You still had the same limitations that were associated with Google Home’s calling functionality where your caller wouldn’t see your phone number on their Caller ID display. Nor could you take calls through Alexa or use the 911 national-emergency-number service to call for help.
But Amazon took this further by offering the Echo Connect which is a telephony interface device that connects between your home network and your standard telephone line or VoIP adaptor’s “FXS” socket. What this box really does is create a connection to your regular telephone service so you can use any Alexa-based device to make or take calls as if you are using your ordinary old telephone.
But they could improve on this by offering the Echo Connect functionality as software to be integrated in VoIP-capable Internet gateway devices so you don’t have to add extra boxes to your home network in order to provide this functionality. Similarly, they could look towards providing exchange-side software for telephone exchange / central-office equipment to facilitate a full-function landline telephone bridge for existing telephone-service customers.
When you make calls using the Echo Connect, your phone number will show up in your caller’s phone’s caller-ID display. In most cases, this would show up as a reference to whoever is calling you. Similarly, if someone rings you, Alexa will announce who it is that is calling you including the name of the contact in the previously-mentioned mobile contact list. Then you just ask Alexa to answer the call if you want to and your Echo device works like a speakerphone.
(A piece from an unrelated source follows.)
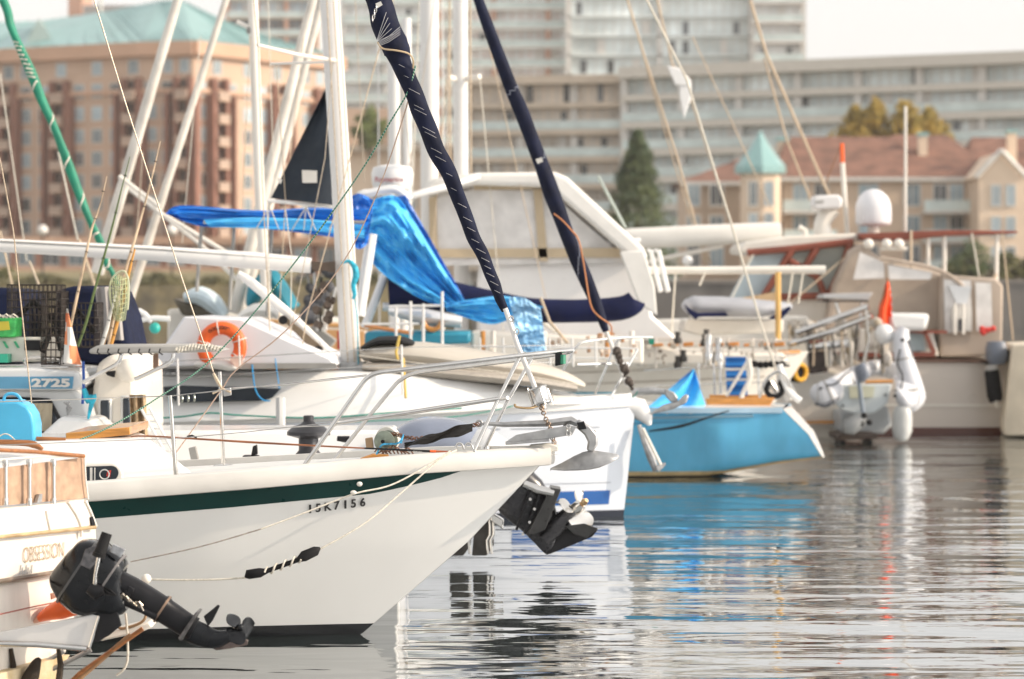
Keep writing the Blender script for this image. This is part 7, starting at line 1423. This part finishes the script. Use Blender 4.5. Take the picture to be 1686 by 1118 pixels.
# deck clutter on the ketch side and taupe yacht
m = MB(); rr = random.Random(77)
for k in range(46):
    x = rr.uniform(1045, 1290); y = 604-rr.uniform(0, 34); w_ = rr.uniform(2, 8); h_ = rr.uniform(2, 9); m.prism([(x, y-h_), (x+w_, y-h_-1), (x+w_, y), (x, y)], 37.3+rr.uniform(0, .5), rr.uniform(.05, .2))
m.build('deck_fittings', M('mixed_fittings', (.60, .54, .45), .5, scale=2.2, col2=(.16, .12, .09), thr=(.45, .62)), kt, bevel=.01, kind='stuff')
m = MB()
for k in range(34):
    x = rr.uniform(770, 1050); y = 600-rr.uniform(0, 44); w_ = rr.uniform(3, 10); h_ = rr.uniform(3, 12); m.prism([(x, y-h_), (x+w_, y-h_-1), (x+w_, y), (x, y)], 31.9+rr.uniform(0, .5), rr.uniform(.05, .2))
m.build('deck_fittings', M('mixed_fittings_warm', (.66, .60, .52), .5, scale=2.6, col2=(.42, .20, .08), thr=(.5, .62)), sl, bevel=.01, kind='stuff')
for k in range(7): PT('rail_rod', [(790+k*38, 556, 31.6), (792+k*38, 604, 31.6)], .012, ALU, sl)
PT('rail_rod', [(780, 570, 31.6), (1050, 574, 31.6)], .011, ALU, sl); PT('rail_rod', [(780, 588, 31.6), (1050, 590, 31.6)], .009, ALU, sl)
# lifebuoy lettering (illegible worn marks)
m = MB(); rr = random.Random(21)
for k in range(9):
    a = rad(125-k*9.5); c = P(365, 571, 26.93)+Vector((math.cos(a), 0, math.sin(a)))*mm(32, 26.93)+Vector((0, -mm(9.2, 26.9), 0)); 
    m.torus(c, .013, .0035, axis=(0, 1, 0), a0=rr.uniform(0, 6), a1=rr.uniform(8, 10.5), n=10, k=4)
m.build('worn_lettering', BLK, lf)
# ------------------------------------------------------------------ haze: one closed box of thin even air
hm = bpy.data.materials.new('haze_air'); hm.use_nodes = True; hn = hm.node_tree; hn.nodes.clear()
pv = hn.nodes.new('ShaderNodeVolumePrincipled'); pv.inputs['Color'].default_value = (1, .96, .91, 1); pv.inputs['Density'].default_value = .00022
hout = hn.nodes.new('ShaderNodeOutputMaterial'); hn.links.new(pv.outputs[0], hout.inputs['Volume'])
m = MB(); m.box(-710, 710, -40, 1600, -2, 160); m.build('haze', hm, smooth=0, kind='stuff')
Add to this the ability to call 911 from your Amazon Echo if you had to.
Again, this would be seen as retrograde with millennials who see the maintenance of a home phone line as being too quaint and outdated, whereupon you should “get with the program” and use a smartphone, preferably an iPhone, as you only telephony device. But these phones are still being seen as a common “catch-all” contact number for a household or for older people who have lived with the traditional telephone. The latest Amazon and Google efforts are carrying this concept of the traditional landline number over to the current online era. Infact, through the use of the Echo Connect device, Amazon have been the first company to enable their voice-driven home assistant platform serve the role of the traditional landline telephone in the context of both making and taking calls.